Bien que désertique la lumière magnifique de ce film porte aussi l’espoir d’une population malienne ouverte à l’universalisme de ce monde qu’elle voudrait sans frontières. Parlant les langues du monde entier, ils semblent tous attendre l’inéluctable pour survivre, le temps de l’exode pour embrasser le monde du progrès.
Les plans de ces enfants perdus dans une immensité désertique de plus en plus étroite pour leur vie sans « GPS » et sans famille. Bord cadre, à l’étroit dans leur petit monde bouleversé ; ils avancent pensant peut être déjà à l’exil vers cet occident fantasmé qui nous l’espérons vivement ne leurs réserve pas le même sort que les bourreaux dont ils ont croisés le chemin.
Abderrahmane Sissako signe comme à son habitude un film d’une intelligence philosophique certaine, et s’arme d’une poésie aux adjectifs, images subsahariennes, pour ne jamais rentrer dans la vulgarité. En désignant les bourreaux fondamentalistes, il n’oublie pas, à la manière des philosophes déistes du siècle des lumières, de dénoncer les enjeux cyniques de l’émergence de ce type de fondamentalisme.
En d’autres temps, le Vatican prétexta la profanation du Saint Sépulcre et trouva dans une petite noblesse avide de pouvoir des combattants de la première croisade qui permettra à l’Eglise de rentrer dans le pouvoir féodal.
Alors, une question subsiste ; qui soutient financièrement ces désœuvrés djihadistes pour avoir un matériel de guerre occidental et pour envahir les terres d’une religion sans clergé pacifiée depuis des siècles ?

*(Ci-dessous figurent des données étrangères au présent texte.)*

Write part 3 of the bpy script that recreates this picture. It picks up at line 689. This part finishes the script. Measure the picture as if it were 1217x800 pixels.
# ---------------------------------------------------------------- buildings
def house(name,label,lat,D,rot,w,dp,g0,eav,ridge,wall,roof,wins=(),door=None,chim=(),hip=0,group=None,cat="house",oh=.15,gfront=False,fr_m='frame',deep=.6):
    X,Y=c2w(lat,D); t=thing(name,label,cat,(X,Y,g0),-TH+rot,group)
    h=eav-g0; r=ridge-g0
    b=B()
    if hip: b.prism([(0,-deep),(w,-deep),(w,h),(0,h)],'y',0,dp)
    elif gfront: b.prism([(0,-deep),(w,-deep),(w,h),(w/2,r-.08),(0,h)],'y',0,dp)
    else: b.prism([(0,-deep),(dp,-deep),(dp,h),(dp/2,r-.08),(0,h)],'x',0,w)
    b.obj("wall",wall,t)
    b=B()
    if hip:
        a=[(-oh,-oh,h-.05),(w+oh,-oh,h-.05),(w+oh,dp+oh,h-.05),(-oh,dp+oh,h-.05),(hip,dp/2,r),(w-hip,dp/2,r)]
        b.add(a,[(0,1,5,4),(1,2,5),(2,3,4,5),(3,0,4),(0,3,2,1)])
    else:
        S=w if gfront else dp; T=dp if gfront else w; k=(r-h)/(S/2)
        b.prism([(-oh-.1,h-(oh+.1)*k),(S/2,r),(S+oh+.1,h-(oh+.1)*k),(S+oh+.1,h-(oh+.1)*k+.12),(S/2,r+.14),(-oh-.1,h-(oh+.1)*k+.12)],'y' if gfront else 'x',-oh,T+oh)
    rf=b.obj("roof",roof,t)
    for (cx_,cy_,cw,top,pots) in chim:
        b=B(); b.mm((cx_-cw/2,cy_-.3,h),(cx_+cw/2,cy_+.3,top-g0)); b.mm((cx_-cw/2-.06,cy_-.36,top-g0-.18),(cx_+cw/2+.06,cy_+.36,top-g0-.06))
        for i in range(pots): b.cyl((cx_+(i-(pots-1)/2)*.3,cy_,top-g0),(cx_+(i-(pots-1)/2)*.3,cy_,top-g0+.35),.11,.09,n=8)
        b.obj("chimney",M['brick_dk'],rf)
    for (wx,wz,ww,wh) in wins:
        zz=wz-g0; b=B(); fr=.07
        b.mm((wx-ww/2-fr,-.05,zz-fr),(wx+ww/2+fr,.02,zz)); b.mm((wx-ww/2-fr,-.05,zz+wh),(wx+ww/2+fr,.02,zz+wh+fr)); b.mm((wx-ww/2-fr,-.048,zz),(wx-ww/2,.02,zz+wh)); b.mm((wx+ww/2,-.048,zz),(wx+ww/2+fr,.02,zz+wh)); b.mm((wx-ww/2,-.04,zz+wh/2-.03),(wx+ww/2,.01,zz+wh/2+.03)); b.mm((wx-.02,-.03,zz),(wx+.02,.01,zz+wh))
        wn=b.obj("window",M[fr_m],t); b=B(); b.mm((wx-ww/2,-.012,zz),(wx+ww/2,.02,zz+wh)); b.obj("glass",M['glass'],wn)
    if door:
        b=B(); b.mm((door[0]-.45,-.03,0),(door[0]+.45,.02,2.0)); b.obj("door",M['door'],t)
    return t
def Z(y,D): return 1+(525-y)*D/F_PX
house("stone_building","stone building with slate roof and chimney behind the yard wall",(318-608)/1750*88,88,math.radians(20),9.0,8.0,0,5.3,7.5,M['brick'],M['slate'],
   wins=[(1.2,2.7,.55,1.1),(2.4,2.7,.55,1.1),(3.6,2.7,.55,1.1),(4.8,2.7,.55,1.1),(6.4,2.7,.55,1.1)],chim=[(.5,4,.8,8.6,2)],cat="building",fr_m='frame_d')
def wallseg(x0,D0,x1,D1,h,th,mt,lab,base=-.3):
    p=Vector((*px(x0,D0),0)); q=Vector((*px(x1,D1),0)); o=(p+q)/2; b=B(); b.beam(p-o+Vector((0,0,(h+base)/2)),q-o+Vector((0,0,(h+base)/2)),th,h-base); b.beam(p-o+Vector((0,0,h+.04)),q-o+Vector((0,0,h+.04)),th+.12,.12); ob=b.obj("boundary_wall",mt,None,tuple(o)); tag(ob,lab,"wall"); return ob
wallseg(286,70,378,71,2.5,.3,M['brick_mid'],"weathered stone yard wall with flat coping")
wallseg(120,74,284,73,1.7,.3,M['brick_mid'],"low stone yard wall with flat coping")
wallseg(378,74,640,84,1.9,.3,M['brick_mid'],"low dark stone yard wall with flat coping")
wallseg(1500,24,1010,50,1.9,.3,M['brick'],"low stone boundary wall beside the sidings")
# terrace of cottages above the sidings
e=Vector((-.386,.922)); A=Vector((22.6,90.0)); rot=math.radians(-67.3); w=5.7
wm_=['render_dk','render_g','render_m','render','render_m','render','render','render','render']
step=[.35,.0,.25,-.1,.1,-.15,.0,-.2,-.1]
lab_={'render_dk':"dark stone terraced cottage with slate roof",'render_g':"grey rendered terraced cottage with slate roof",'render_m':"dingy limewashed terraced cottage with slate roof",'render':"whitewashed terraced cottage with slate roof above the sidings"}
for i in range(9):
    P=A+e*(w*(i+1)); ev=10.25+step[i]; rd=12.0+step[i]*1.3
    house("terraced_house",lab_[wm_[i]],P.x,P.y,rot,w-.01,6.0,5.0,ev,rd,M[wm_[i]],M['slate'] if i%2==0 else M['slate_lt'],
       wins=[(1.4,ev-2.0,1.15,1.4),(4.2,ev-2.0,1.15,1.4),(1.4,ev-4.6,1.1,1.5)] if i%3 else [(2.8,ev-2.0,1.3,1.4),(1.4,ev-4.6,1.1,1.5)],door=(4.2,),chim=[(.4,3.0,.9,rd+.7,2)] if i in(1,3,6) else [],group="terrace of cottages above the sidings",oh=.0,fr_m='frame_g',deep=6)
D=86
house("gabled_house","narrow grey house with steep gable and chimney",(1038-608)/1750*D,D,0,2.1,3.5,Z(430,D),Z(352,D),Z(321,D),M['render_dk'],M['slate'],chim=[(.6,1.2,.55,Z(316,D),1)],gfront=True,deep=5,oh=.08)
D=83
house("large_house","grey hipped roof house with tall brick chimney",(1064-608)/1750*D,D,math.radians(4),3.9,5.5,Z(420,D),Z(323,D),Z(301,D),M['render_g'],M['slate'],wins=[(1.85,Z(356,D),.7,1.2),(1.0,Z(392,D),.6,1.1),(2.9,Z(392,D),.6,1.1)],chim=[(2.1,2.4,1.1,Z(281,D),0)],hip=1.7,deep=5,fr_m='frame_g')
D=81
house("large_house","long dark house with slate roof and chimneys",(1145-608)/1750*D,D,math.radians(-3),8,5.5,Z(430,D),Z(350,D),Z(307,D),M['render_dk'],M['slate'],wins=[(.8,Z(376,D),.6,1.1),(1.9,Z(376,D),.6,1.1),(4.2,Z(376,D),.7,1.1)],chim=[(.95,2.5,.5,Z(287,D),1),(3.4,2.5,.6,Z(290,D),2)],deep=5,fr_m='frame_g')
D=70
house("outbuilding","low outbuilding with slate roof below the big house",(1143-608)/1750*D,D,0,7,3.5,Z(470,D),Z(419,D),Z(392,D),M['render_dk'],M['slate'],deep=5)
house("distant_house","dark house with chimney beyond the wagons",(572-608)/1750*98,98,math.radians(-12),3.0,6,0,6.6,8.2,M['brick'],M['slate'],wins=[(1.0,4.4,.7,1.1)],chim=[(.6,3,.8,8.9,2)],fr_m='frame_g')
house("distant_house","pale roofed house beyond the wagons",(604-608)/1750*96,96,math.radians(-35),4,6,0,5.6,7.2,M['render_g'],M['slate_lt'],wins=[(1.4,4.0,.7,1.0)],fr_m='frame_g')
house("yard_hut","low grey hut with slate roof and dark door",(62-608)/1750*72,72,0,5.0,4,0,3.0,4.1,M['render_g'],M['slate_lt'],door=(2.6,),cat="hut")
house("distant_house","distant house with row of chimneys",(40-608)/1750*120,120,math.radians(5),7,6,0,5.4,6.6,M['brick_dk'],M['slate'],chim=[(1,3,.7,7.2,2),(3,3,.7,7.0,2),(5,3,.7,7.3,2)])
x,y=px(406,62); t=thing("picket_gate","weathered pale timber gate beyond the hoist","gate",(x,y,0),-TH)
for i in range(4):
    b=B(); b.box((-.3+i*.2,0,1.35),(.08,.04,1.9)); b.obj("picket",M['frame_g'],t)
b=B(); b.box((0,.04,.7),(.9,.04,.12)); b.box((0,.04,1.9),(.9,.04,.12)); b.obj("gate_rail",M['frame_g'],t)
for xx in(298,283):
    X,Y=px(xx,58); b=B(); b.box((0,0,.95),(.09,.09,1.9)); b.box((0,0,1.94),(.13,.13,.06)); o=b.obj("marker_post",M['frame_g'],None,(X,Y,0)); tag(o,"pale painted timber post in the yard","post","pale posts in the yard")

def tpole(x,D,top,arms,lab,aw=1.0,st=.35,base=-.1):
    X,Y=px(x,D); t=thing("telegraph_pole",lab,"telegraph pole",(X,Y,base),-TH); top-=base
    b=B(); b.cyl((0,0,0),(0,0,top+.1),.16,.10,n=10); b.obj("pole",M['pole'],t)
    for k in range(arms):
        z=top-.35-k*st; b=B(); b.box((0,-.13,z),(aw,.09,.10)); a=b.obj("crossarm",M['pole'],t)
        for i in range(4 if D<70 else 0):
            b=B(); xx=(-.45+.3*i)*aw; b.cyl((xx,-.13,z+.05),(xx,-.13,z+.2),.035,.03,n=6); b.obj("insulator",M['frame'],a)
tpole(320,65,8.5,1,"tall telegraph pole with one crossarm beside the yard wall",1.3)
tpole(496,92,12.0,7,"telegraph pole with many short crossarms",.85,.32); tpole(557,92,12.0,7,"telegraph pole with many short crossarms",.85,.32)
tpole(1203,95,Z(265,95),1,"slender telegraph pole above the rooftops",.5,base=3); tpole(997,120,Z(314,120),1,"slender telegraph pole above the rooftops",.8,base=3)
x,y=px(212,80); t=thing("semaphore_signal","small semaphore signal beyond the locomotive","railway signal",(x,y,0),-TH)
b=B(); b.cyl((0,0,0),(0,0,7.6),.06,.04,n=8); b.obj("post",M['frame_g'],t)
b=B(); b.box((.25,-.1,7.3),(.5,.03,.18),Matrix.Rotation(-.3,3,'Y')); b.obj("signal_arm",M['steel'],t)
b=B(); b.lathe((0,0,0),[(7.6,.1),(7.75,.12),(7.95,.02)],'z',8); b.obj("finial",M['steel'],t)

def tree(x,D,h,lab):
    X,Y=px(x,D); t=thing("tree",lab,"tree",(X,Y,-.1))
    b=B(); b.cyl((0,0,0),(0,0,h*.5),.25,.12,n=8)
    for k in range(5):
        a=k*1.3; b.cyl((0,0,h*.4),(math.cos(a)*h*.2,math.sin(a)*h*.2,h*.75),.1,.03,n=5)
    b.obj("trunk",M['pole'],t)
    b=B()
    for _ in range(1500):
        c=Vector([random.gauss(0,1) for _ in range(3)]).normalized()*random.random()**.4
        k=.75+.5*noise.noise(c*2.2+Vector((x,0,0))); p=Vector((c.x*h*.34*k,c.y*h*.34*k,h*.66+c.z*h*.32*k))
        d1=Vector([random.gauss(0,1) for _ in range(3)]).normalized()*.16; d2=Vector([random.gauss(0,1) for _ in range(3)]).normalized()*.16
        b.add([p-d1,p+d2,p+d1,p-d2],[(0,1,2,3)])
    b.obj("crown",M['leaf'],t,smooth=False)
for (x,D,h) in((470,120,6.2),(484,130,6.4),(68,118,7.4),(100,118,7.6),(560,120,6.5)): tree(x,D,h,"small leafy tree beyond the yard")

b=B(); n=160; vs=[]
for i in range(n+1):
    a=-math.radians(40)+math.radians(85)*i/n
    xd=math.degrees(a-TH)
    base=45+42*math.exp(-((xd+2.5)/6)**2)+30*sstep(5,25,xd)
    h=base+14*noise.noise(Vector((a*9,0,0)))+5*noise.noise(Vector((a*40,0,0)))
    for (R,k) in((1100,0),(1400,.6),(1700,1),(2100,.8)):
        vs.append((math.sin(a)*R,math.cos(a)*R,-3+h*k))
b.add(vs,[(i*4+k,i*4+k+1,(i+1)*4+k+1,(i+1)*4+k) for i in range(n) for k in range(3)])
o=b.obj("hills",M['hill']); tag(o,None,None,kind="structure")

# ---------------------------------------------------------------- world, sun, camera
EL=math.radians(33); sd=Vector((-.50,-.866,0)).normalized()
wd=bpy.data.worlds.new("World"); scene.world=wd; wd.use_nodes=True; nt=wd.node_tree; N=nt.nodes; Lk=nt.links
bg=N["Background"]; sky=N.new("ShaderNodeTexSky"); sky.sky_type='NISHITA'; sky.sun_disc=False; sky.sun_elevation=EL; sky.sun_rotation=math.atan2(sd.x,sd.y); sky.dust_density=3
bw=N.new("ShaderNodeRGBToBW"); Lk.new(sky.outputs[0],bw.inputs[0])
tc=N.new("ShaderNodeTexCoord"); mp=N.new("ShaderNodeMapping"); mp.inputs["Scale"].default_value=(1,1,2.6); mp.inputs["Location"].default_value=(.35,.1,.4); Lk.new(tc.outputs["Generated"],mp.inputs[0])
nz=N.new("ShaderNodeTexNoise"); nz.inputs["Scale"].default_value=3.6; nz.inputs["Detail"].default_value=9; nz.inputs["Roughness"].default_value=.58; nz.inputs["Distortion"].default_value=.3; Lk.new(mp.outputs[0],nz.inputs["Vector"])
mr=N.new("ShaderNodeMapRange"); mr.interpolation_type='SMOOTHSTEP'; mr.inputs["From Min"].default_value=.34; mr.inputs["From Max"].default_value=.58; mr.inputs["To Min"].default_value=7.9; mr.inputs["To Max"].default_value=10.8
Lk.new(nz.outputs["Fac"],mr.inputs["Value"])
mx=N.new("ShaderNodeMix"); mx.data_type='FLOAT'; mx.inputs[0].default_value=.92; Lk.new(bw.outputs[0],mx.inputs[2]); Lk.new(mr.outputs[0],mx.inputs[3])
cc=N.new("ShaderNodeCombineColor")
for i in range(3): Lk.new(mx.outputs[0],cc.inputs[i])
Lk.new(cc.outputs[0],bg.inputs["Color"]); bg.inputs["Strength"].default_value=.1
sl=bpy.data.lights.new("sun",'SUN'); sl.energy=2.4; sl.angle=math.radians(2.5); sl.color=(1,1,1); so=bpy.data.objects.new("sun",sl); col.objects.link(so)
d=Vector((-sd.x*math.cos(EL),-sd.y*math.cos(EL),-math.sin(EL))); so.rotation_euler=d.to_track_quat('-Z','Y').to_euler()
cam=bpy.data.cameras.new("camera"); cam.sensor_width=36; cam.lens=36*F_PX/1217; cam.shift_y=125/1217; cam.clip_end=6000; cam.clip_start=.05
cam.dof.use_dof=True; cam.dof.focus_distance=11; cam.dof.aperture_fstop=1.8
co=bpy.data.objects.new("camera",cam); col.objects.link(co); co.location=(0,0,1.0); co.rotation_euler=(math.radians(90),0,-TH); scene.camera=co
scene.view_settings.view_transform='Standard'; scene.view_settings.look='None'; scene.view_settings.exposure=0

Au regard du film, la seule chose que nous pouvons affirmer est qu’ils sont eux même des occidentaux même si non reconnus comme tel chez eux. Alors, qui instrumentalise leurs frustrations respectives pour qu’ils puissent croire que leur salut se trouve dans le malheur de ces innocents ?
Sans réponse, nous sommes, malgré tout, convaincus que pour éviter que d’autres jeunes choisissent le chemin de l’instrumentalisation du chaos, le vivre ensemble dans l’égalité est le seul moyen.